Mr. Schapiro's chief contribution to racing was starting the Washington, D.C., International in 1952. That event brought some of the world's best racers to the Prince George's County track, a journey considered unusual at the time.

"Most people in Europe had not been exposed to shipping their horses," Mr. Schapiro told The Washington Post in 1992. "The skepticism was probably about the same as when Columbus was discovering America."

The first tournament, in which the British horse Wilwyn took top place with other European-based animals close behind, proved a huge public relations boon, he said.

"The trainers of the European horses that first year went home and said this was no big deal," he said. "Their horses ate American hay and drank American water, and they were fine. Then, the next year, Worden II came over from France and won. When he went back, they gave him a parade down the Champs Elysees. That was about as good publicity as I could get."

He added dryly that losses by the overseas entrants were almost always chalked up to the tiring voyage to the United States.

Horses came from Venezuela, Ireland, West Germany, Sweden, New Zealand, Japan, the Soviet Union and Canada, and press accounts during the course's heyday hailed the event as an unexpected diplomatic coup.

Royalty and heads of state frequented the course as well, prompting Washington Post sports columnist Shirley Povich to call Laurel "the world's only horse track with a foreign policy."

Mr. Schapiro was decorated by foreign governments, and Sports Illustrated named him "Man of the Year in Thoroughbred Racing" in 1961.

During the next few decades, Mr. Schapiro lavished millions on the track for improvements, including construction of a grandstand and clubhouse. But in many ways, his initial success with the course led to the track's decline by the early 1980s.

Competing tracks started to offer significantly larger purses, some in the millions, compared with the $250,000 at Laurel.

Unable to attract corporate sponsors, Mr. Schapiro finally sold the track in 1984 for $15.5 million to a group of investors headed by Frank J. De Francis, the late Maryland politico and Freestate Raceway owner.

The deal included Laurel and Mr. Schapiro's half interest in the Bowie Race Course, which he and the Baltimore-based Pimlico Race Course had bought for $12 million a year earlier.

The new owners tried to stave off competition by increasing the purse and making the international a two-day event. Foreign interest trailed off considerably by the early 1990s, and by 1995, what was then named the International Turf Festival ended.

The track is now called Laurel Park, which was its name when it opened in 1911.

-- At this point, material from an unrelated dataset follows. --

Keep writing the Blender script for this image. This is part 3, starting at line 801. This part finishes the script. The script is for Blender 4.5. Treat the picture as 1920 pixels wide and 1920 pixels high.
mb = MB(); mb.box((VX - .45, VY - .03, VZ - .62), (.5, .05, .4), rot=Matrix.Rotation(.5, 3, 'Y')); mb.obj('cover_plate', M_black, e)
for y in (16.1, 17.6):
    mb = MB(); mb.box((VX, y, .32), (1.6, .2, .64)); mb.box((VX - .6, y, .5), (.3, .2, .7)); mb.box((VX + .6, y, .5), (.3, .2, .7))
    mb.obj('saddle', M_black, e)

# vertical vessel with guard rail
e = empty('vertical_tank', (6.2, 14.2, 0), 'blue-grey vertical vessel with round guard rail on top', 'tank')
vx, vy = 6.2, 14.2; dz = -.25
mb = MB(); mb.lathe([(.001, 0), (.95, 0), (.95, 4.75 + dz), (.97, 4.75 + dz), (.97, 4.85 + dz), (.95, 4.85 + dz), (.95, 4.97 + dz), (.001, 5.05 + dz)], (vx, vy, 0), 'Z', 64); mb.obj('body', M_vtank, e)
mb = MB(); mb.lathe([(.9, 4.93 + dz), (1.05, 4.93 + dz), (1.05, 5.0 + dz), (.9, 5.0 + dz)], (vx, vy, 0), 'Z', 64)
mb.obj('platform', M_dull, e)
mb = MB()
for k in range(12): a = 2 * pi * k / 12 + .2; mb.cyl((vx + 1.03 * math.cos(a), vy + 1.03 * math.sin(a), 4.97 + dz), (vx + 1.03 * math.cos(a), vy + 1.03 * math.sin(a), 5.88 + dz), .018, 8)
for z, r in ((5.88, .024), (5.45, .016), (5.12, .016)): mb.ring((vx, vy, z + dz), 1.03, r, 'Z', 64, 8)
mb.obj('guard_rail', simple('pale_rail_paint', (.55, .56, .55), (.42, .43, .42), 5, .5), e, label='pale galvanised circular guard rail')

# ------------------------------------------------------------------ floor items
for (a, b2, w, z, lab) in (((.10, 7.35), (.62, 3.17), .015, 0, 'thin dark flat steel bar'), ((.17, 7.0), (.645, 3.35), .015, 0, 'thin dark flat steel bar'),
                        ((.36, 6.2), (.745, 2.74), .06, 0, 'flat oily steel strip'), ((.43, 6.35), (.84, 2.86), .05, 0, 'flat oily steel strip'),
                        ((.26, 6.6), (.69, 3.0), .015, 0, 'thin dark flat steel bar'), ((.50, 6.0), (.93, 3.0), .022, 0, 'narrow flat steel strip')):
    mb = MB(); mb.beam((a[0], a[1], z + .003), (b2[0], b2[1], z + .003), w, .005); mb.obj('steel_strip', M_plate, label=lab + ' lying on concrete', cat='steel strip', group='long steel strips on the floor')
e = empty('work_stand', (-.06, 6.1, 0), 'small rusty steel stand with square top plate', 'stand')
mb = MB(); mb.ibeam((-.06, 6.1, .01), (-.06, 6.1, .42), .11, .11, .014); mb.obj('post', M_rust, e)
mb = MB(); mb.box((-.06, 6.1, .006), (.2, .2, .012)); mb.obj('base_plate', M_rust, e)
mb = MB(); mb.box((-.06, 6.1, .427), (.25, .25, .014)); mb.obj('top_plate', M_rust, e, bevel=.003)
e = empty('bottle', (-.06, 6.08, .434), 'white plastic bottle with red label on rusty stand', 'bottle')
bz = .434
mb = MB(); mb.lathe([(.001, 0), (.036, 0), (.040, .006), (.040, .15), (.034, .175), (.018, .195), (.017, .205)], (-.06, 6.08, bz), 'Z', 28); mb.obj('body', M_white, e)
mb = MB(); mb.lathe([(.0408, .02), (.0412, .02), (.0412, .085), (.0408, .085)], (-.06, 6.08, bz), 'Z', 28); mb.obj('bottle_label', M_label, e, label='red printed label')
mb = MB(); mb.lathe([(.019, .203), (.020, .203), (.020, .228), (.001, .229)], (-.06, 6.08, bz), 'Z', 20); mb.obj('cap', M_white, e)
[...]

John David Schapiro, a native of Baltimore, was a 1936 graduate of Stanford University. He was a Coast Guard veteran of World War II.

Mr. Schapiro's father, Morris, a Latvian immigrant and a self-made scrap-iron magnate, bought a large interest in the Laurel Race Course in 1950 from the Maryland Jockey Club. He named his son president in 1950.

The younger Schapiro also went into the scrap-metal trade, becoming president of Boston Metals Co., a Baltimore-based concern that specialized in ship dismantling.

He was a former president of the Thoroughbred Racing Association.

His first marriage to Jeanne Schapiro ended in divorce.

Survivors include his wife, Eleanor Tydings Gillet Schapiro, the daughter of former U.S. senator Millard E. Tydings (D) and sister of former U.S. senator Joseph D. Tydings (D); two sons from his first marriage, John Jr., of Baltimore, and Michael, of Laredo, Tex.; three stepchildren, Susan Gillet Chewning of Marshall, F. Warrington Gillet III of Monkton and Joseph Davies Gillet of Los Angeles; and four grandchildren.